Derbas recalls Hariri’s "revival project" 21 years after assassination
Twenty-one years after the assassination of martyred former Prime Minister Rafic Hariri, former minister Rashid Derbas recalled moments that, in his view, capture the man beyond politics and official positions - returning him to the essence Derbas says he knew closely.
Derbas told Annahar that the first thing that comes to mind when Hariri’s name is mentioned is that his assassination was not merely the targeting of an individual, but a deliberate attempt to kill a national revival project for a country exhausted by years of war.
“It was a real revival, with its tools, will and reference,” he said. “That is why I always recall a picture from 1995, after the war had laid down its burdens at one of its stages.”
Derbas recounted how the Rahbat neighborhood in Al-Qubba, Tripoli, had turned into a battlefield and suffered heavy shelling. One day, the Oger company arrived — on Hariri’s instructions and at his expense — to remove the rubble. The challenge was where to dump it, so an agreement was reached with the mayor of Al-Mina, Abdul Qadir Alameddine, to dispose of it along the coast of Mina, Tripoli.
“The rubble turned into a unique promenade, seven kilometers long,” Derbas said, noting it was later improved by UNDP to high standards implemented by Germany and Britain. “Today, it is a destination for strollers from Tripoli, the north, and all of Lebanon.”
For Derbas, the episode was evidence of Hariri’s mindset.
“He turned the rubble into a park, a new life,” he said. “At the same time, the reconstruction of the Rahbat neighborhood was completed: 72 buildings were erected, each five stories high, with two apartments per floor, complete infrastructure, three schools, and renovations of both a mosque and a church, since the neighborhood was mixed.”
“He always thought about development — about turning chaos into prosperity — and cared deeply about preserving demographic diversity,” Derbas added.
Before speaking about his last meeting with Hariri, Derbas recalled a story he said he heard from Fadl Shalaq. After Israel’s withdrawal from Beirut, Hariri volunteered to remove the effects of war from the city. He visited the former confrontation lines at night, when the city was engulfed in complete darkness.

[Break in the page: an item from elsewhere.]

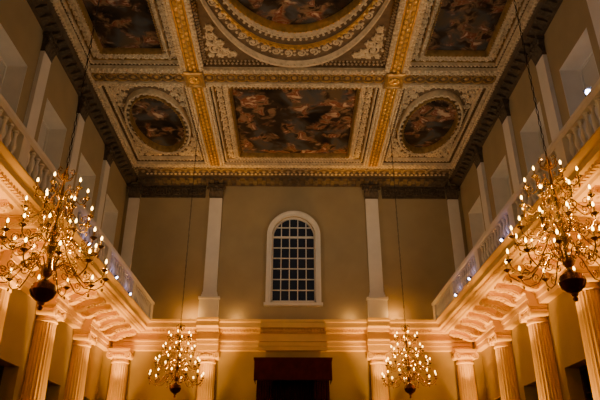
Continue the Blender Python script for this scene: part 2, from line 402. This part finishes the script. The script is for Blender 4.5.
# ------------------------------------------------------------------ ceiling beams
def beam(label,x0,x1,y0,y1,along,gold,group='beams of the compartment ceiling'):
    cx,cy=(x0+x1)/2,(y0+y1)/2; hx,hy=(x1-x0)/2,(y1-y0)/2
    t=thing('ceiling_beam',label,'beam',(cx,cy,ZS),0,group)
    MB().box(-hx,hx,-hy,hy,.0,ZC-ZS).build('soffit','ceil' if not gold else 'giltdark',t,smooth=0)
    L=hy if along=='y' else hx; Wd=hx if along=='y' else hy
    mp=(lambda u,v,z:(v,u,z)) if along=='y' else (lambda u,v,z:(u,v,z))
    mb=MB()
    for g in (-1,1):
        v=g*(Wd-.07)
        mb.loft([[mp(-L,v+q,z),mp(L,v+q,z)] for q,z in ((-.07,0),(-.06,-.07),(-.02,-.1),(.05,-.1),(.07,-.04),(.07,0))],closed=False)
        n=int(2*L/.15)
        for i in range(n):
            u=-L+2*L*(i+.5)/n; a=mp(.055,.05,0); mb.ball(mp(u,v,-.10),(abs(a[0]),abs(a[1]),.05))
    mb.build('bead_edging','carve',t)
    mb=MB()
    if gold:
        w=Wd-.17
        mb.loft([[mp(-L,q,z),mp(L,q,z)] for q,z in ((-w,0),(-w,-.05),(-w*.85,-.07),(w*.85,-.07),(w,-.05),(w,0))],closed=False)
        mb.build('ground_band','giltdark',t)
        mb=MB(); n=int(2*L/.26)
        for i in range(n):
            u=-L+2*L*(i+.5)/n; a=mp(.11,.065,0)
            for v in (-.085,.085): mb.ball(mp(u+(.065 if v>0 else -.065),v,-.08),(abs(a[0]),abs(a[1]),.055),8,5)
        for g in (-1,1):
            mb.tube([mp(-L,g*(w+.01),-.055),mp(L,g*(w+.01),-.055)],.028,6)
    else:
        r=Wd*.5; n=max(1,int(2*L/(r*1.75)))
        for i in range(n):
            u=-L+2*L*(i+.5)/n
            mb.tube([mp(u+r*math.cos(2*PI*a/14),r*math.sin(2*PI*a/14),-.02) for a in range(14)],.045,5,closed=True)
            mb.ball(mp(u,0,-.02),(.1,.1,.06),8,4)
    mb.build('leaf_rope' if gold else 'guilloche','gilt' if gold else 'giltdark' if 'cross' in label else 'coffer',t)
    return t
BX0,BX1=3.47,4.2; YE=25.65; YC0,YC1=18.29,19.2; XE=7.75
for s in (-1,1):
    x0,x1=sorted((s*BX0,s*BX1)); beam('gilded lengthwise ceiling beam %s of the big oval painting'%SIDE[s],x0,x1,YB,YE,'y',True)
    x0,x1=sorted((s*XE,s*W)); beam('ceiling border strip above the %s wall cornice'%SIDE[s],x0,x1,YB,YE,'y',False)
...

“We will conquer the darkness with light,” Hariri said at the time, according to Derbas, and ordered the purchase of the largest generator available to illuminate the area. Derbas said the moment later became a starting point for rebuilding Beirut as a city of life and future, even as hostilities remained close.
As for the last conversation between them, Derbas said it took place in the first half of December 2004. He visited Hariri at his home with Shalaq to discuss the marriage contract of Shalaq’s son to Hariri’s daughter. Hariri apologized for not attending the contract because he would be outside Lebanon, but promised to attend the dinner.
During their political conversation, Derbas recalled Hariri telling him: “I swear to you by my daughter Hind, I do not want to be prime minister now. But I will run in the elections everywhere. All the deposit I had is gone. Since I do not want to be prime minister, what could they do to me? They have no choice but to kill me.”
Hariri then paused and added: “I do not think they dare.”
On the day of the dinner, Abu Tareq Al-Arab, who was responsible for arrangements, arrived and asked about the president’s table. After taking photos, he told them he had come from the patriarch, and an agreement was made to contest the elections under the 1960 law.
Derbas said what worried Hariri was not fear for himself, but his larger dream.
“He had the ambition for Lebanon to become a jewel,” Derbas said. “He believed it was possible, relying on significant Saudi support, and he was willing to spend his money.”
Derbas said Hariri also relied on a Saudi-Syrian understanding that allowed him to pursue his project, as well as an international atmosphere that emerged after the Madrid Conference. But that atmosphere later changed, and Hariri began to feel the circumstances that had enabled his dreams were clouding.
“He was preoccupied, but stubborn,” Derbas said. “If he did not succeed from one angle, he would circle around and achieve it from another.”
Derbas believes that if Hariri were alive today, he would not have accepted the building collapses happening in Tripoli and would have intervened directly — perhaps by establishing temporary shelters for residents, as he did in previous phases.
“He would have moved,” Derbas said. “He would have prevented things from reaching this extent.”
Reflecting on Hariri’s death, Derbas said: “The loss is not only personal. Everyone grieves for their friend. But here, the loss is public. We lost him, and all who were attached to him lost him too.”
He revealed that Hariri repeatedly tried to attract him into political life and even nominated him in the 1996 elections.
He concluded: “His loss is not just the loss of an individual, but the loss of a national project.”